Più di tre mesi dopo le elezioni, la città di Roma non ha ancora una giunta comunale completa e pienamente operativa. Molti prescelti dalla sindaca si sono dimessi dall'incarico dopo poche settimane: l'assessore al Bilancio, il capo di Gabinetto, l'amministratore unico di Ama, quello di Atac. Anche la poltrona dell'assessore all'Ambiente è traballante. Una disfatta, per gli elettori inattesa e inspiegabile.
Molti commentatori, nei giorni scorsi, hanno cercato di motivare il fallimento della Raggi con le divisioni interne al movimento 5 stelle, individuando una "corrente" che farebbe capo alla deputata Lombardi. Il punto di discordia sarebbe l'eccessiva vicinanza delle scelte della Raggi, in fatto di incarichi di gestione amministrativa, a quelle "di destra" fatte dall'ex sindaco Alemanno. È quindi solo un problema di linea politica ad aver provocato tutto questo? Più di qualcosa non torna, almeno per chi ha buona memoria e ricorda l'entusiasmo della Lombardi per noti cliché fascisti.
Il problema è più profondo e riguarda la natura stessa di M5S, che non può essere in grado di governare alcunché senza prima fare scelte chiare sulla propria forma organizzativa e sulle proprie modalità di propaganda. Dal primo aspetto dipende la capacità di un partito di organizzare il confronto interno ai diversi livelli e di formare adeguatamente la propria classe dirigente, potenzialmente chiamata a ruoli di responsabilità pubblica. Il secondo aspetto sembra finalizzato esclusivamente alla raccolta di consenso, invece coinvolge fortemente la prima sfera aggravandone limiti e contraddizioni.
Fino a oggi il partito di Grillo ha privilegiato la propaganda a discapito dell'organizzazione, consapevole che maggiore spazio ha il confronto interno, meno efficace è la raccolta di consenso. Tuttavia, un partito politico che intenda governare deve imparare a tenere in equilibrio i due aspetti, che sono due facce della stessa medaglia destinate a non guardarsi mai.

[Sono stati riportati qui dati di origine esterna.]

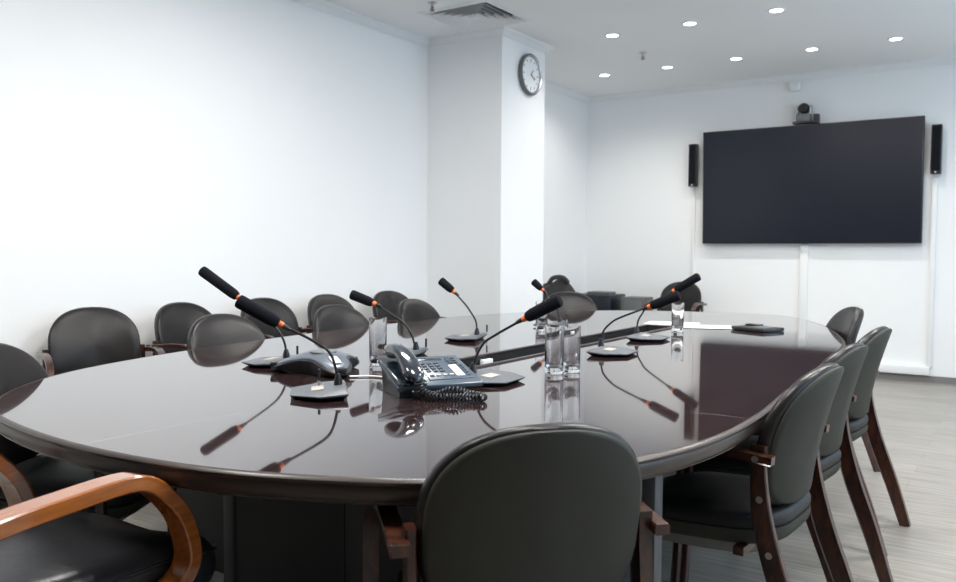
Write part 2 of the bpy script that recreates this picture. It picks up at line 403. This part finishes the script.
t = thing('video_camera', 'small black video conference camera on top of the screen', 'camera', (-1.86, By - .09, 2.423))
MB().box((.02, 0, .012), (.23, .12, .02), bev=.004).done('shelf_plate', 'blackp', t)
MB().box((0, 0, .06), (.13, .11, .075), bev=.012).done('camera_base', 'greymetal', t)
for q in (-.062, .062): MB().box((q, 0, .135), (.014, .07, .09), bev=.004).done('yoke_arm', 'steel', t)
MB().lathe([(.001, -.055), (.042, -.05), (.05, -.03), (.05, .04), (.03, .05), (.001, .05)], (0, 0, .150), 28, 'Y').done('camera_head', 'blackp', t)
MB().lathe([(.001, -.075), (.026, -.075), (.032, -.068), (.032, -.045), (.001, -.045)], (0, 0, .150), 28, 'Y').done('lens_barrel', 'blackp', t)
MB().box((.115, 0, .055), (.05, .07, .065), bev=.005).done('junction_box', 'blackp', t)

# ------------------------------------------------------------------ the table
OUT = [(-1.07, 1.11), (-1.32, 1.02), (-1.64, .985), (-1.98, 1.01), (-2.28, 1.09), (-2.55, 1.29), (-2.76, 1.60), (-2.90, 2.02), (-2.99, 2.5),
       (-3.06, 3.1), (-3.09, 3.7), (-3.08, 4.3), (-2.97, 4.85), (-2.74, 5.3), (-2.38, 5.64), (-1.9, 5.82), (-1.45, 5.82),
       (-1.20, 5.56), (-.98, 5.12), (-.81, 4.6), (-.70, 4.1), (-.64, 3.4), (-.605, 2.7), (-.57, 2.13), (-.60, 1.75), (-.72, 1.42), (-.87, 1.23)]
outline = [Vector((p.x, p.y)) for p in catmull([(a, b, 0) for a, b in OUT], 6, True)]
def inset(d):
    n_ = len(outline); res = []
    for i in range(n_):
        tg = (outline[(i + 1) % n_] - outline[i - 1]).normalized(); nv = Vector((tg.y, -tg.x))
        res.append(outline[i] + nv * d)
    return res
c0 = sum(outline, Vector((0, 0))) / len(outline)
sgn = 1 if (inset(.1)[0] - c0).length < (outline[0] - c0).length else -1
t = thing('conference_table', 'long oval conference table with glossy dark brown top and cable channel', 'table', (0, 0, 0))
CH = (-1.83, -1.66, 2.12, 4.50)
bm = bmesh.new(); bm.faces.new([bm.verts.new((p.x, p.y, .75)) for p in inset(.012 * sgn)])
for co, no in (((CH[0], 0, 0), (1, 0, 0)), ((CH[1], 0, 0), (1, 0, 0)), ((0, CH[2], 0), (0, 1, 0)), ((0, CH[3], 0), (0, 1, 0))):
    bmesh.ops.bisect_plane(bm, geom=bm.verts[:] + bm.edges[:] + bm.faces[:], plane_co=co, plane_no=no)
bm.faces.ensure_lookup_table()
kill = [f for f in bm.faces if CH[0] < f.calc_center_bounds().x < CH[1] and CH[2] < f.calc_center_bounds().y < CH[3]]
bmesh.ops.delete(bm, geom=kill, context='FACES')
g = bmesh.ops.extrude_face_region(bm, geom=bm.faces[:])
for v in [e for e in g['geom'] if isinstance(e, bmesh.types.BMVert)]: v.co.z = .70
mb = MB(); mb.bm.free(); mb.bm = bm; mb.done('table_top', 'table', t, 20)
mb = MB(); prof = [(.012, .750), (.006, .7502), (.001, .748), (-.003, .744), (-.002, .739), (.004, .735), (.002, .729), (.003, .715), (.010, .703), (.022, .694), (.04, .692), (.04, .705), (.013, .705)]
mb.loft([[(p.x, p.y, z) for p in inset(d * sgn)] for d, z in prof], caps=False, closed_path=True); mb.done('table_edge', 'rim', t, 50)
# cable channel liner, lip and sockets
mb = MB(); cxm, cym = (CH[0] + CH[1]) / 2, (CH[2] + CH[3]) / 2; wx, wy = CH[1] - CH[0], CH[3] - CH[2]
mb.box((cxm, cym, .645), (wx, wy, .01))
for s_ in (-1, 1):
    mb.box((cxm + s_ * (wx / 2 - .004), cym, .695), (.008, wy, .10)); mb.box((cxm, cym + s_ * (wy / 2 - .004), .695), (wx, .008, .10))
mb.done('cable_channel', 'base_black', t)
mb = MB()
for s_ in (-1, 1):
    mb.box((cxm + s_ * (wx / 2 + .002), cym, .752), (.018, wy + .022, .008), bev=.002); mb.box((cxm, cym + s_ * (wy / 2 + .002), .752), (wx, .018, .008), bev=.002)
mb.done('channel_lip', 'rim', t)
for y in (2.78, 3.55): MB().box((CH[0] + .018, y, .715), (.02, .07, .045), bev=.003).done('power_socket', 'whitep', t)
# underframe, plus one shade panel
MB().box((-1.46, 1.80, .36), (.40, .03, .68)).done('end_or_shade_panel', 'base_dark', t)
MB().box((-2.42, 1.92, .36), (.40, .03, .68)).done('end_or_shade_panel', 'base_black', t)  # black sheet added in place of the deep shade under the table
MB().box((-1.90, 1.80, .36), (.48, .035, .68)).done('black_panel', 'base_black', t)
for x, y in ((-.715, 1.79), (-2.17, 1.80), (-1.2, 3.4), (-1.3, 4.7), (-2.3, 2.6), (-2.35, 3.4), (-2.3, 4.6)):
    MB().box((x, y, .35), (.05, .05, .70), bev=.006).done('leg', 'legmetal', t)
MB().box((-1.75, 3.45, .34), (.03, 3.0, .56)).done('modesty_panel', 'base_dark', t)

# ------------------------------------------------------------------ conference chairs
def back_outline(n=48, hw=.215, top=.188, bot=.198):
    o = []
    for k in range(n):
        a = 2 * math.pi * k / n; c, s_ = math.cos(a), math.sin(a)
        if s_ >= 0: u = hw * math.copysign(abs(c) ** (2 / 2.4), c); v = top * abs(s_) ** (2 / 2.4)
        else:
            e = 3.8; u = hw * math.copysign(abs(c) ** (2 / e), c) * (1 - .14 * abs(s_) ** 2); v = -bot * abs(s_) ** (2 / e)
        o.append((u, v))
    return o
OUTL = back_outline()
def make_chair():
    t = thing('conference_chair', 'x', 'chair')
    def fb(u, v, d):                                    # curved, slightly reclined back
        z = .686 + v; y = -.205 - .38 * max(0, z - .46) ** 1.6 + 1.0 * u * u
        return (u, y + d, z)
    MB().pillow(OUTL, [(.01, -.004), (.5, -.004), (.90, -.003), (.975, .002), (1.0, .012), (1.004, .024), (.985, .033), (.95, .038), (.8, .043), (.5, .047), (.01, .048)], fb).done('back_cushion', 'leather', t, 60)
    MB().pillow(OUTL, [(.01, -.016), (.5, -.016), (.92, -.015), (.958, -.010), (.965, -.002), (.9, 0), (.01, 0)], fb).done('back_shell', 'shell', t, 60)
    # seat
    so = []
    for k in range(44):
        a = 2 * math.pi * k / 44; c, s_ = math.cos(a), math.sin(a); e = 4.2
        so.append((.210 * math.copysign(abs(c) ** (2 / e), c) * (1 if s_ > 0 else 1 - .08 * s_ * s_), .235 * math.copysign(abs(s_) ** (2 / e), s_)))
    def fs(u, v, z): return (u, v + .020, z - .06 * v - (.10 * max(0, v - .10)))
    MB().pillow(so, [(.01, .432), (.9, .432), (.98, .434), (1.0, .445), (1.0, .458), (.975, .472), (.92, .480), (.6, .486), (.01, .488)], fs).done('seat_cushion', 'seat_leather', t, 60)
    MB().pillow(so, [(.01, .388), (.88, .388), (.95, .393), (.985, .403), (1.0, .418), (.995, .432), (.95, .434), (.01, .434)], fs).done('seat_shell', 'shell', t, 60)
    MB().pillow(so, [(.01, .345), (.62, .345), (.72, .350), (.82, .387), (.80, .3885), (.01, .3885)], fs).done('seat_underside', 'seat_under', t, 60)
    for s_ in (-1, 1):
        rl = catmull([(0, -.345, 0), (0, -.285, .18), (0, -.218, .36), (0, -.182, .50), (0, -.172, .605), (0, -.172, .678)], 5)
        W = [.040 + .014 * math.sin(math.pi * min(1, i / (len(rl) - 1) * 1.25)) for i in range(len(rl))]
        lg = MB().band([(p.y, p.z) for p in rl], W, s_ * .236, s_ * .216).done('rear_leg', 'mahogany', t)
        for yy, zz in ((-.174, .650), (-.178, .54), (-.205, .40)):
            MB().lathe([(.001, s_ * .0015), (.009, s_ * .0015), (.009, -s_ * .002), (.001, -s_ * .002)], (s_ * (.236 if zz < .6 else .264), yy, zz), 14, 'X').done('screw', 'screw', t)
        arm = catmull([(0, -.215, .648), (0, -.14, .654), (0, .0, .667), (0, .10, .662), (0, .175, .625), (0, .215, .55), (0, .222, .44), (0, .222, .25), (0, .235, .0)], 6)
        MB().band([(p.y, p.z) for p in arm], .022, s_ * .234, s_ * .264).done('bent_arm', 'mahogany', t)
    MB().box((0, -.12, .388), (.44, .03, .024), bev=.003).done('cross_rail', 'mahogany', t)
    MB().box((0, .12, .380), (.46, .03, .024), bev=.003).done('cross_rail', 'mahogany', t)
    return t
chair0 = make_chair(); used = [False]
def chair(x, y, deg, label, group=None):
    o = chair0 if not used[0] else copy_tree(chair0); used[0] = True
    return place(o, x, y, 0, deg, label, group)
def from_top(px, py, deg):       # chair origin from where the top of its backrest stands
    d = R(deg); return px + .285 * math.cos(d), py + .285 * math.sin(d)
def chair_top(x, y, deg, label, group=None):
    ox, oy = from_top(x, y, deg); return chair(ox, oy, deg, label, group)
G1, G2, G3 = 'chairs along the right side of the table', 'chairs tucked in along the left side of the table', 'chairs lined up against the left wall'
chair_top(-.675, 1.24, 138, 'dark chair seen from behind at the rounded near end of the table')
chair_top(-.434, 2.365, 176, 'grey-backed armchair on the right side, nearest of the three pulled up in a row', G1)
chair_top(-.465, 2.97, 174, 'grey-backed armchair on the right side, middle of the three pulled up in a row', G1)
chair_top(-.485, 3.72, 176, 'grey-backed armchair on the right side, farthest of the three pulled up in a row', G1)
chair_top(-.80, 5.03, 207, 'black chair tucked in at the far right curve of the table')
chair_top(-2.74, 1.28, 32, 'black chair cut off by the left border at the near left curve of the table')
chair_top(-3.16, 2.53, -3, 'black chair tucked into the left table side, nearest the phone end', G2)
chair_top(-3.21, 3.35, -2, 'black chair tucked into the left table side, between two other tucked chairs', G2)
chair_top(-3.235, 4.07, 4, 'black chair tucked into the left table side, closest to the pillar', G2)
chair_top(-2.92, 5.60, -52, 'black chair tucked in at the far left curve of the table, beyond the pillar')
for k, (y, a, lb) in enumerate([(2.44, -22, 'black chair against the left wall, nearest one of its line'), (2.96, 3, 'black chair against the left wall, second nearest of its line'),
                             (3.57, -1, 'black chair against the left wall, middle one of its line'), (4.14, -3, 'black chair against the left wall, second from the pillar'),
                             (4.80, -4, 'black chair against the left wall, right beside the pillar')]):
    chair_top(-4.04, y, a, lb, G3)
chair_top(-2.98, 8.32, -88, 'black armchair standing alone against the back wall, left of the screen')
chair_top(-3.93, 7.25, -50, 'black chair in the far corner with a dark bag on it')

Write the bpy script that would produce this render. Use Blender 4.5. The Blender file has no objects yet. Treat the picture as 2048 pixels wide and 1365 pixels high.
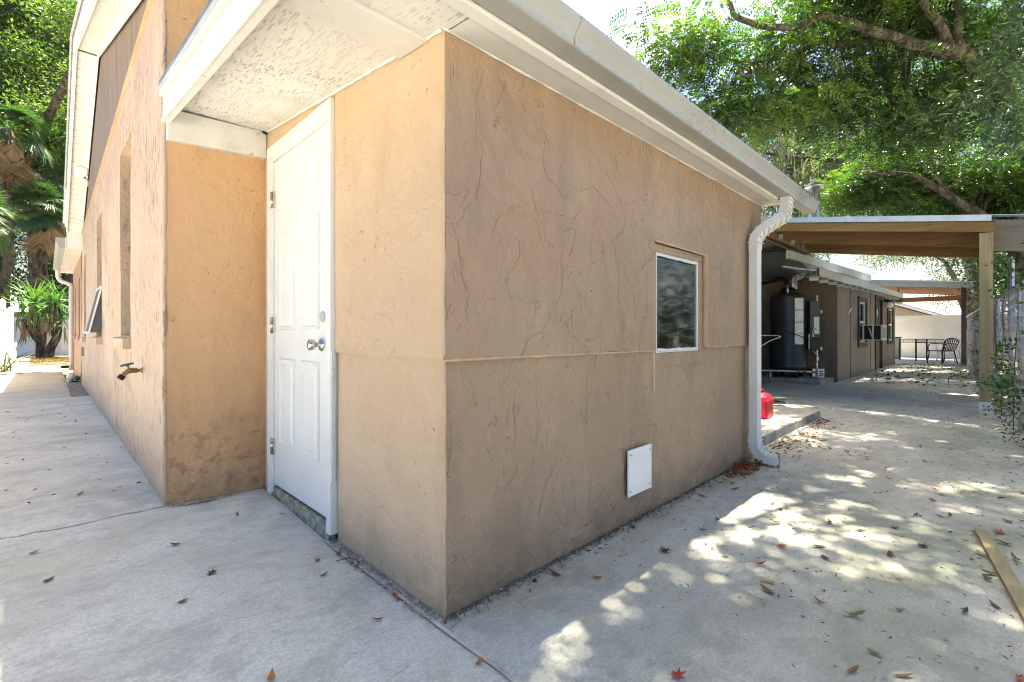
import bpy, bmesh, math, random
import numpy as np
from mathutils import Vector, Matrix, noise as mn
rnd = random.Random(7)
rng = np.random.default_rng(11)
S = bpy.context.scene
COL = S.collection
R = math.radians

# ------------------------------------------------------------------ camera, sky, sun, exposure
cam = bpy.data.cameras.new('camera')
camo = bpy.data.objects.new('camera', cam); COL.objects.link(camo)
cam.sensor_width = 36.0
cam.lens = 942.0 / 2048.0 * 36.0
cam.shift_y = -15.5 / 2048.0
cam.clip_start = 0.02; cam.clip_end = 3000
camo.location = (0, 0, 1.03)
camo.rotation_euler = (R(90), 0, R(45.38 - 90))
S.camera = camo

SUN_EL, SUN_AZ = R(76.5), R(2)          # azimuth measured from +x
w = bpy.data.worlds.new('World'); S.world = w; w.use_nodes = True
nt = w.node_tree; nt.nodes.clear()
def wn(t, **k):
    n = nt.nodes.new(t)
    for a, b in k.items(): setattr(n, a, b)
    return n
sky = wn('ShaderNodeTexSky', sky_type='NISHITA', sun_disc=False)
sky.sun_elevation = SUN_EL; sky.sun_rotation = R(90) - SUN_AZ
sky.air_density = 1.0; sky.dust_density = 8.0; sky.ozone_density = 5.0
tc = wn('ShaderNodeTexCoord'); mp = wn('ShaderNodeMapping'); mp.inputs['Scale'].default_value = (1.6, 1.6, 4.2)
mp.inputs['Location'].default_value = (2.35, 1.1, 0.9)
nz = wn('ShaderNodeTexNoise'); nz.inputs['Scale'].default_value = 2.1; nz.inputs['Detail'].default_value = 7; nz.inputs['Roughness'].default_value = .58
rp = wn('ShaderNodeValToRGB'); rp.color_ramp.elements[0].position = .60; rp.color_ramp.elements[1].position = .78
rp.color_ramp.elements[0].color = (0, 0, 0, 1); rp.color_ramp.elements[1].color = (.9, .9, .9, 1)
sepw = wn('ShaderNodeSeparateXYZ')
hz = wn('ShaderNodeMapRange'); hz.inputs['From Min'].default_value = 0.0; hz.inputs['From Max'].default_value = .16
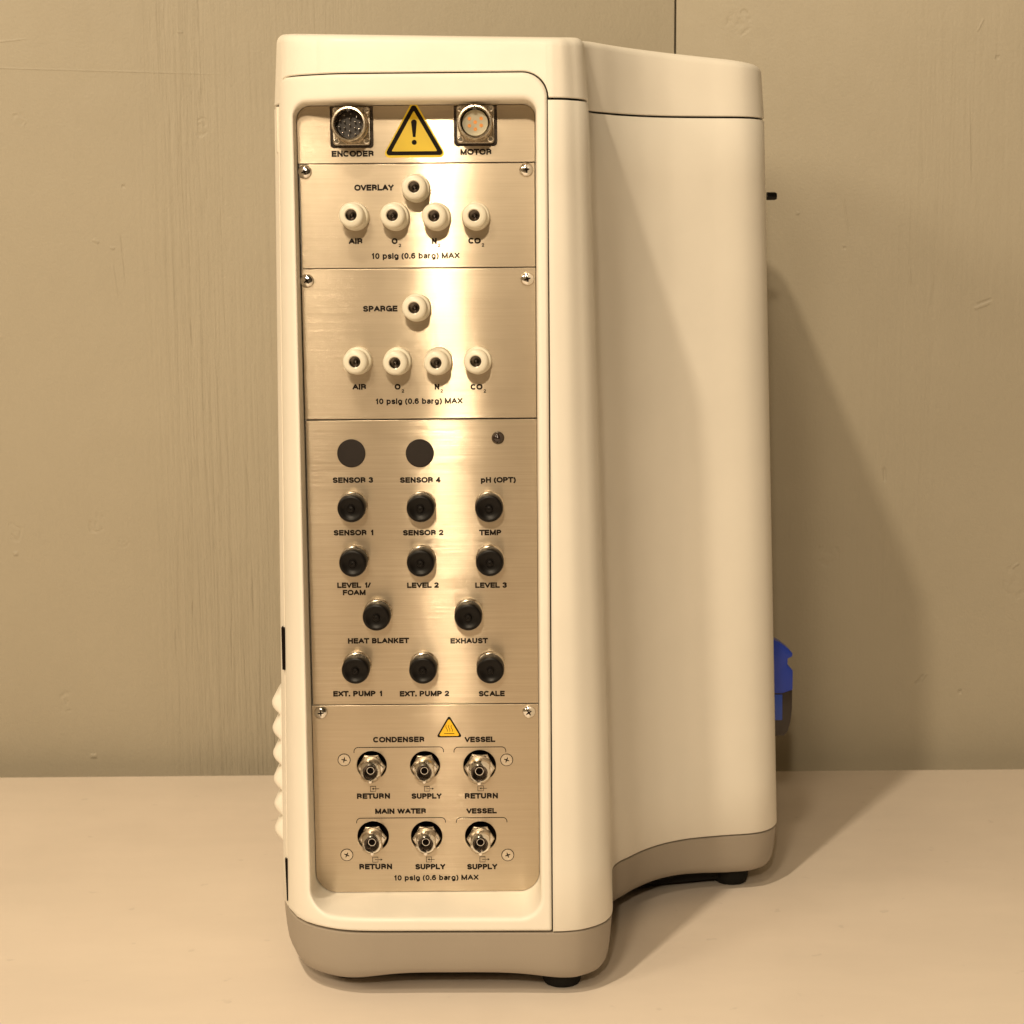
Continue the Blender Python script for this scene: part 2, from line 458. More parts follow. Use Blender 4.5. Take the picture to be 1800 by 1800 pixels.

Su questa dinamica impatta l'influenza dei mezzi di comunicazione utilizzati per fare confronto interno, da un lato, e propaganda, dall'altro. Sappiamo infatti che i media non sono mai neutrali e le loro caratteristiche strutturali influenzano fortemente le caratteristiche di una comunità e la sua capacità di sviluppo, ancor di più se la comunità si pone finalità di medio-lungo periodo come sono gli obiettivi politici. Nel caso del M5S, Grillo e Casaleggio hanno scelto programmaticamente di basare non solo la propaganda ma anche la modesta organizzazione del confronto interno sull'utilizzo del web, piegando il secondo alla prima sotto il vuoto slogan di "democrazia diretta".
Il problema è che i nuovi media reticolari non possono fare altro che soffocare la partecipazione critica a favore di un coinvolgimento acritico e di tipo fideistico. È la loro natura di mezzi "tribali". Il risultato, non sorprendente per gli studiosi dei media, è una comunità politica coesa ma fragile, convinta delle proprie idee ma incapace di renderle concrete, pronta a lottare ma insofferente a qualsiasi forma di contributo esterno.
In un partito politico adulto e affidabile, invece, gli spazi di confronto non sono strumenti di coesione sociale, bensì zone franche, libere dalla necessità di conferma d'appartenenza e pronte ad accogliere nuove idee e nuove istanze. Solo il politico abituato a misurarsi con ciò che gli è alieno può avere chance di governare tutto il diverso da sé che trova in un'intera città.